Hay que pensar Opiniones

‘¡No seas animal! (y III)’, por Patxi Andión

La humanización del animal y la animalización del hombre

La gente sabe que, muchas veces, la lógica descansa en el poder inmenso de las paradojas. Explican las cosas de la vida desde las contradicciones relacionadas mucho mejor que desde las relaciones previstas. La paradoja contiene y concede más rotundidad en los hechos que la sostienen, porque, precisamente, esa es su naturaleza: la realidad. La realidad observada desde su acontecimiento, por rocambolesca que pueda aparentar.

Pues bien, en esta imperfecta paradoja en la que estamos ahora, entre animal y humano, o lo que es lo mismo, entre animal y animal, pero cada vez más entre humano y animal, esta inversión de naturalezas que nos lleva a los humanos por el camino de la animalidad y a los animales por el de la humanidad, confluyen paradojas luminosas que puede que nos ayuden a entendernos y entenderlo.

En la tendencia de la animalización del hombre coincide por un lado el progresivo estiramiento de la vida, sobre todo de la vejez, gracias a la cada vez mayor trascendencia tecnológica en la vida humana, lo que nos resta, sin duda, algo de humanidad y, por otro lado, el progresivo desprecio por la vida humana, como si el hombre necesitara seguir despreciándose eternamente. Episodios como el ya referido a la muerte del torero Víctor Barrios, se suceden diariamente en los medios de comunicación. Mientras se lucha por alargar la vida, cada día, ésta vale menos. Los espectáculos de muerte colectiva están cada día tratados en la TV o en los periódicos con una rotundidad frívola consecuente con su cotidianidad. Mientras, el hombre, alejado de la vida natural, vuelve su melancólica mirada a su entorno, aún supuestamente virgen, buscando una armonía con él, ya que la armonía en él la abandonó definitivamente y muy pocos colectivos aún la sostienen. De ahí fenómenos como el veganismo y el turismo salvaje. Mientras, se prenda del recuerdo de la vida en la naturaleza y reclama lo sensorial, lucha desesperadamente por erradicar los aspectos más duros de su humanidad, como el dolor o la muerte.
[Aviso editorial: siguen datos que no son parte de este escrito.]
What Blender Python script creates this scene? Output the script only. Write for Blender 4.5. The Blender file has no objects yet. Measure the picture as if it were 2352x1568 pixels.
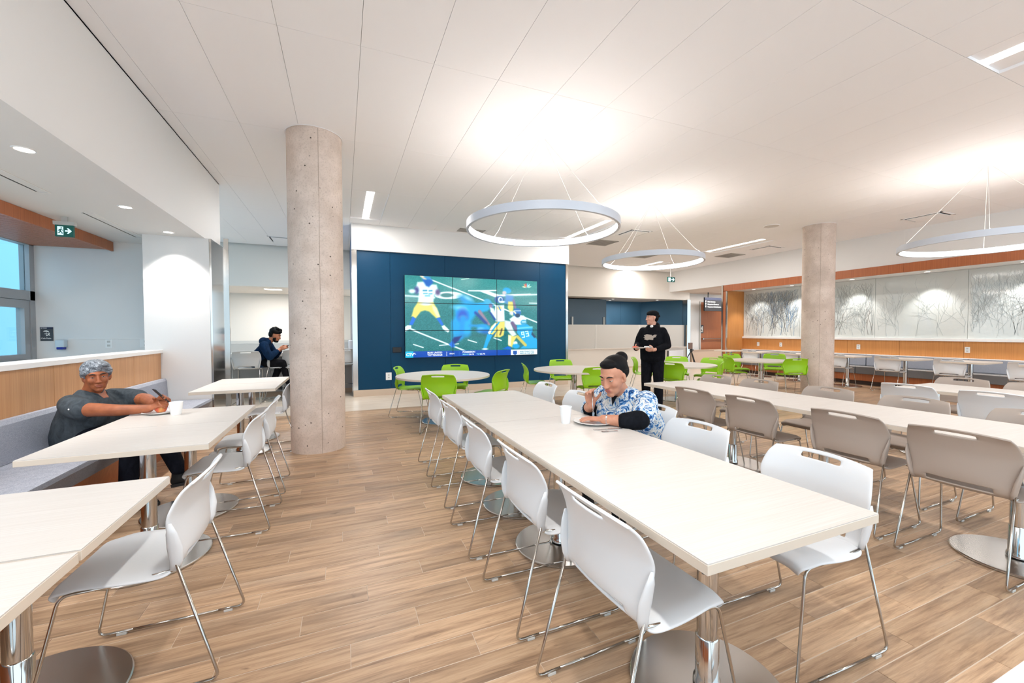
import bpy, bmesh, math, random
import numpy as np
from mathutils import Vector, Matrix, Euler
random.seed(7)
SC = bpy.context.scene
COL = SC.collection
PI = math.pi

# ------------------------------------------------------------------ camera
CAM_H = 1.35
_yaw, _pitch, _roll = math.radians(22.5), math.radians(1.4), math.radians(0.2)
_f = Vector((math.sin(_yaw)*math.cos(_pitch), math.cos(_yaw)*math.cos(_pitch), -math.sin(_pitch)))
_r = Vector((math.cos(_yaw), -math.sin(_yaw), 0))
_d = _f.cross(_r)
_c, _s = math.cos(_roll), math.sin(_roll)
_R, _D = _c*_r + _s*_d, -_s*_r + _c*_d
cam_data = bpy.data.cameras.new('camera')
cam_data.sensor_width = 36.0
cam_data.lens = 938.0/2352.0*36.0
cam_data.clip_start = 0.05
cam_data.clip_end = 100
cam = bpy.data.objects.new('camera', cam_data)
COL.objects.link(cam)
cam.matrix_world = Matrix(((_R.x, -_D.x, -_f.x, 0), (_R.y, -_D.y, -_f.y, 0), (_R.z, -_D.z, -_f.z, CAM_H), (0, 0, 0, 1)))
SC.camera = cam

# ------------------------------------------------------------------ world, exposure
W = bpy.data.worlds.new('daylight')
SC.world = W
W.use_nodes = True
W.node_tree.nodes['Background'].inputs[0].default_value = (0.66, 0.85, 1.0, 1)
W.node_tree.nodes['Background'].inputs[1].default_value = 1.9
SC.view_settings.view_transform = 'Standard'
SC.view_settings.look = 'None'
SC.view_settings.exposure = 0.27
SC.view_settings.gamma = 1.0
SC.view_settings.use_curve_mapping = False
SC.cycles.max_bounces = 7
SC.cycles.diffuse_bounces = 5
SC.cycles.glossy_bounces = 4
SC.cycles.transparent_max_bounces = 8
SC.cycles.caustics_reflective = False
SC.cycles.caustics_refractive = False
SC.cycles.sample_clamp_indirect = 6.0

CEIL = 3.59
LINEAR_POWER = 42.0
RING_UP, RING_DOWN = 42.0, 13.0

def area_light(name, loc, sx, sy, power, color=(1, 0.96, 0.93), up=False, spread=180):
    l = bpy.data.lights.new(name, 'AREA')
    l.shape = 'RECTANGLE'; l.size = sx; l.size_y = sy; l.energy = power; l.color = color
    l.spread = math.radians(spread)
    o = bpy.data.objects.new(name, l); COL.objects.link(o)
    o.location = loc
    if up: o.rotation_euler = (PI, 0, 0)
    return o

def spot_light(name, loc, power, angle=80, blend=0.4, color=(1, 0.96, 0.92), rot=(0, 0, 0)):
    l = bpy.data.lights.new(name, 'SPOT')
    l.energy = power; l.spot_size = math.radians(angle); l.spot_blend = blend; l.color = color
    l.shadow_soft_size = 0.04
    o = bpy.data.objects.new(name, l); COL.objects.link(o)
    o.location = loc; o.rotation_euler = rot
    return o

# the sun stands over the far side of the building and only lights the courtyard outside
_sl = bpy.data.lights.new('sun', 'SUN'); _sl.energy = 4.6; _sl.angle = math.radians(2); _sl.color = (0.95, 0.98, 1.0)
_so = bpy.data.objects.new('sun', _sl); COL.objects.link(_so)
_so.rotation_euler = Vector((-1.0, 0.0, -1.5)).to_track_quat('-Z', 'Y').to_euler()

# ------------------------------------------------------------------ materials
def lin(c):
    c = c/255.0
    return c/12.92 if c <= 0.04045 else ((c+0.055)/1.055)**2.4
def rgb(r, g, b): return (lin(r), lin(g), lin(b), 1)

def mat(name, color=(200, 200, 200), rough=0.5, metal=0.0, spec=0.5, emit=None, strength=0, coat=0.0):
    m = bpy.data.materials.new(name); m.use_nodes = True
    b = m.node_tree.nodes['Principled BSDF']
    b.inputs['Base Color'].default_value = rgb(*color)
    b.inputs['Roughness'].default_value = rough
    b.inputs['Metallic'].default_value = metal
    b.inputs['Specular IOR Level'].default_value = spec
    b.inputs['Coat Weight'].default_value = coat
    if emit:
        b.inputs['Emission Color'].default_value = rgb(*emit)
        b.inputs['Emission Strength'].default_value = strength
    return m

def nn(m, t, **kw):
    n = m.node_tree.nodes.new(t)
    for k, v in kw.items(): setattr(n, k, v)
    return n
def lk(m, a, b): m.node_tree.links.new(a, b)
def bsdf(m): return m.node_tree.nodes['Principled BSDF']

def coords(m, scale=(1, 1, 1), kind='Position', rot=(0, 0, 0)):
    if kind == 'Position':
        src = nn(m, 'ShaderNodeNewGeometry').outputs['Position']
    else:
        src = nn(m, 'ShaderNodeTexCoord').outputs[kind]
    mp = nn(m, 'ShaderNodeMapping')
    mp.inputs['Scale'].default_value = scale
    mp.inputs['Rotation'].default_value = rot
    lk(m, src, mp.inputs['Vector'])
    return mp.outputs['Vector']

def ramp(m, fac, stops, interp='LINEAR'):
    r = nn(m, 'ShaderNodeValToRGB')
    cr = r.color_ramp; cr.interpolation = interp
    while len(cr.elements) < len(stops): cr.elements.new(0.5)
    for e, (p, c) in zip(cr.elements, stops):
        e.position = p; e.color = rgb(*c) if len(c) == 3 else c
    lk(m, fac, r.inputs['Fac'])
    return r.outputs['Color']

def noise(m, vec, scale, detail=4, rough=0.55, distortion=0.0):
    n = nn(m, 'ShaderNodeTexNoise')
    n.inputs['Scale'].default_value = scale; n.inputs['Detail'].default_value = detail
    n.inputs['Roughness'].default_value = rough; n.inputs['Distortion'].default_value = distortion
    lk(m, vec, n.inputs['Vector'])
    return n.outputs['Fac']

def bump(m, fac, strength=0.1, dist=0.01):
    b = nn(m, 'ShaderNodeBump')
    b.inputs['Strength'].default_value = strength; b.inputs['Distance'].default_value = dist
    lk(m, fac, b.inputs['Height'])
    lk(m, b.outputs['Normal'], bsdf(m).inputs['Normal'])

def mixc(m, a, b, fac, mode='MIX'):
    x = nn(m, 'ShaderNodeMix', data_type='RGBA', blend_type=mode)
    for sock, v in ((x.inputs['A'], a), (x.inputs['B'], b)):
        if isinstance(v, tuple): sock.default_value = v
        else: lk(m, v, sock)
    if isinstance(fac, (int, float)): x.inputs['Factor'].default_value = fac
    else: lk(m, fac, x.inputs['Factor'])
    return x.outputs['Result']

def wood_mat(name, light, dark, scale, rough=0.45, axis_bump=0.05):
    m = mat(name, light, rough)
    v = coords(m, scale)
    f = noise(m, v, 1.0, 5, 0.6)
    lk(m, ramp(m, f, [(0.34, dark), (0.66, light)]), bsdf(m).inputs['Base Color'])
    bump(m, f, axis_bump, 0.002)
    return m

M = {}
M['white_wall'] = mat('white paint', (233, 232, 230), 0.6, spec=0.3)
M['ceiling'] = mat('ceiling panel white', (247, 246, 247), 0.7, spec=0.2)
M['joint'] = mat('ceiling joint grey', (200, 194, 188), 0.8)
M['trim_white'] = mat('solid surface white', (240, 238, 235), 0.35)
M['warm_white'] = mat('warm white laminate wall', (226, 220, 211), 0.45)
M['grey_panel'] = mat('pale grey panel', (196, 195, 191), 0.4)
M['alu'] = mat('brushed aluminium', (200, 198, 194), 0.14, metal=1.0)
M['alu_frame'] = mat('anodised window frame', (172, 173, 175), 0.4, metal=0.15)
M['chrome'] = mat('polished chrome', (205, 203, 200), 0.08, metal=1.0)
M['rod'] = mat('chrome rod', (190, 184, 176), 0.18, metal=1.0)
M['white_chair'] = mat('white polypropylene', (224, 226, 228), 0.38)
M['taupe_chair'] = mat('taupe polypropylene', (172, 158, 147), 0.4)
M['green_chair'] = mat('lime green polypropylene', (146, 198, 22), 0.38)
M['blue_panel'] = mat('navy blue wall panel', (0, 60, 92), 0.38, spec=0.22)
M['blue_wall'] = mat('slate blue paint', (52, 96, 124), 0.6)
M['grey_blue'] = mat('grey blue panel', (84, 106, 122), 0.6)
M['black'] = mat('black plastic', (18, 18, 20), 0.4)
M['dark_slot'] = mat('dark recess', (40, 38, 36), 0.8)
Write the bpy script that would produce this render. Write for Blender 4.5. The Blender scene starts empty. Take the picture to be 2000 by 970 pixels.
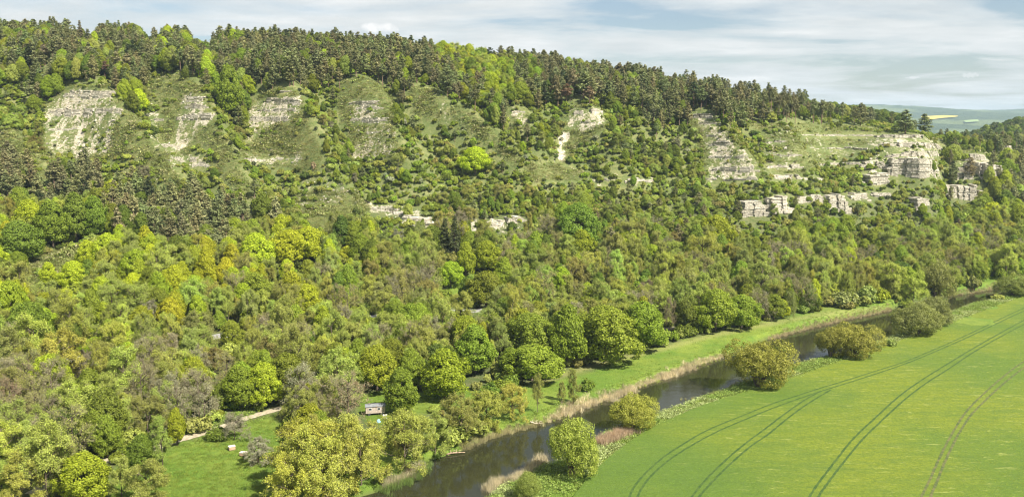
import bpy, math, random
import numpy as np
from mathutils import Vector

C = bpy.context.scene
COL = C.collection
R = math.radians
rng = np.random.default_rng(7)
random.seed(7)

# ------------------------------------------------------------------ camera
CAM_H, PITCH, F = 75.0, R(8.2), 1732.0          # F: focal length in pixels of the 2000 px wide photograph
cd = bpy.data.cameras.new("camera")
cd.sensor_width = 36.0
cd.lens = 36.0 * F / 2000.0
cd.clip_start, cd.clip_end = 1.0, 40000.0
cam = bpy.data.objects.new("camera", cd)
COL.objects.link(cam)
cam.location = (0, 0, CAM_H)
cam.rotation_euler = (math.pi / 2 - PITCH, 0, 0)
C.camera = cam

# ------------------------------------------------------------------ sky and sun
SUN_EL, SUN_AZ = R(48), R(130)                   # azimuth clockwise from +Y (the view direction): the sun stands behind the camera, to the right
w = bpy.data.worlds.new("World")
C.world = w
w.use_nodes = True
nt = w.node_tree
nt.nodes.clear()


def N(tree, kind, **kw):
    n = tree.nodes.new(kind)
    for k, v in kw.items():
        if k.startswith("i_"):
            n.inputs[k[2:].replace("_", " ")].default_value = v
        else:
            setattr(n, k, v)
    return n


def ramp(tree, stops, interp="LINEAR"):
    n = tree.nodes.new("ShaderNodeValToRGB")
    n.color_ramp.interpolation = interp
    e = n.color_ramp.elements
    while len(e) < len(stops):
        e.new(0.5)
    for q, (p, c) in zip(e, stops):
        q.position = p
        q.color = (c, c, c, 1) if isinstance(c, (int, float)) else (*c, 1)
    return n


def math_node(tree, op, a, b=None):
    n = tree.nodes.new("ShaderNodeMath")
    n.operation = op
    for i, v in enumerate((a, b)):
        if v is None:
            continue
        if isinstance(v, (int, float)):
            n.inputs[i].default_value = v
        else:
            tree.links.new(v, n.inputs[i])
    return n.outputs[0]


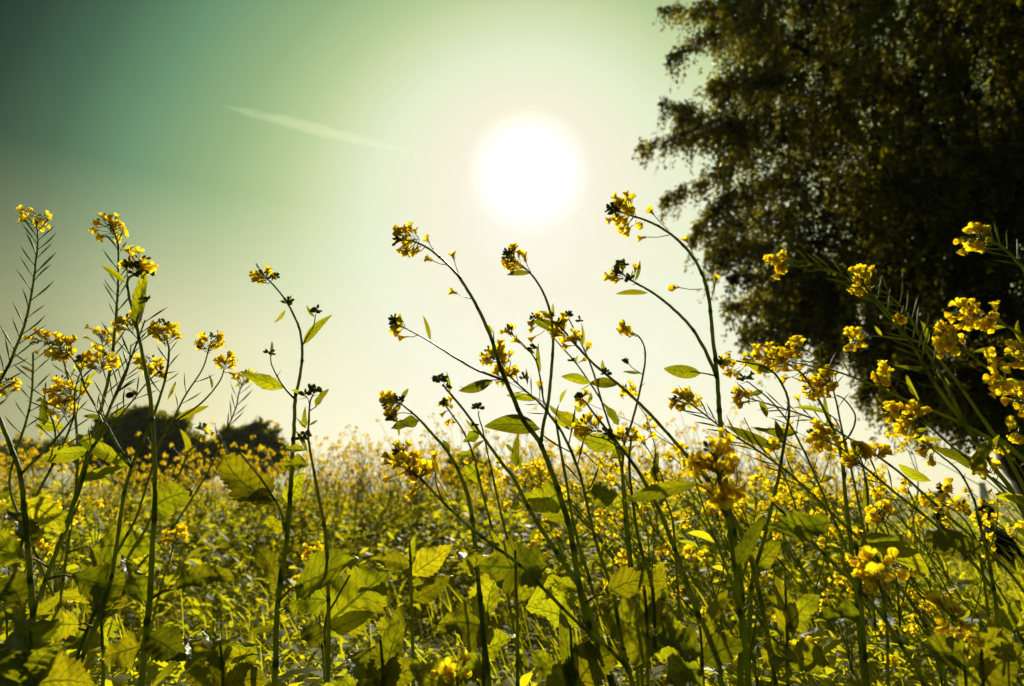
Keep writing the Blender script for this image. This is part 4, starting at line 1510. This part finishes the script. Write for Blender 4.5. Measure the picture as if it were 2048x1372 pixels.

Por eso provoca esa humanización del animal, corroborando esa tendencia suya de no adaptarse sino transformar todo a su medida. Por eso lleva a su mascota al acupunturista, pero con collar y correa. No sé que dirían los animales salvajes si se les pudiera preguntar qué les parecería una vida atados de esa manera. Desde que Iván Pávlov comenzara con sus investigaciones sobre la conducta canina, el hombre invierte enormes cantidades de recursos en la investigación animal, sobre todo en busca de aquellas características que aproximen el animal al hombre. Los estudios sobre cientos de especies se suceden intentando comprender sus conductas, su capacidad comunicativa. Los simios han pisado mucho laboratorio y protagonizado un rosario de vejaciones y torturas para estudiar aquello que no fuera de ellos mismos. Los circos, zoos, acuarios, etc., se preocupan de analizar de qué manera atributos exclusivos de la vida humana pueden reflejarse en la conducta animal. Análisis del lenguaje de las ballenas, capacidad intelectual de los simios, conducta social de las hormigas o vida familiar de los felinos se suceden y se publican resultados. Inversiones internacionales de tamaño millonario, como la del lince en Doñana o el oso panda, lo demuestran. La psicología animal hace rato que dejó de ser un estrambote para acaparar fondos de investigación enormes en pos de descubrir y definir la personalidad de determinadas especies. Eso sí, la mayoría de ellas no se realizan sobre poblaciones animales salvajes o en libertad, sino sobre animales en cautividad, y algunas, como una recientemente publicada a bombo y platillo, sobre una población de ¡seis! animales. Y, también, en la mayoría de los casos, a través de cuestionarios a sus cuidadores, lo que sería suficiente para descalificar una investigación por intermediación/interpretación humana. Justo lo contrario de aquella otra interpretación bárbara de los primeros antropólogos británicos que en el siglo XIX otorgaron a las poblaciones africanas estudiadas una condición semihumana, estudiadas a través de la lupa de su taza de té.

El estrambote está servido y, mientras el animal se desanimaliza, lo que le hace peor, el hombre se animaliza, lo que sólo demuestra que sigue siendo un burro.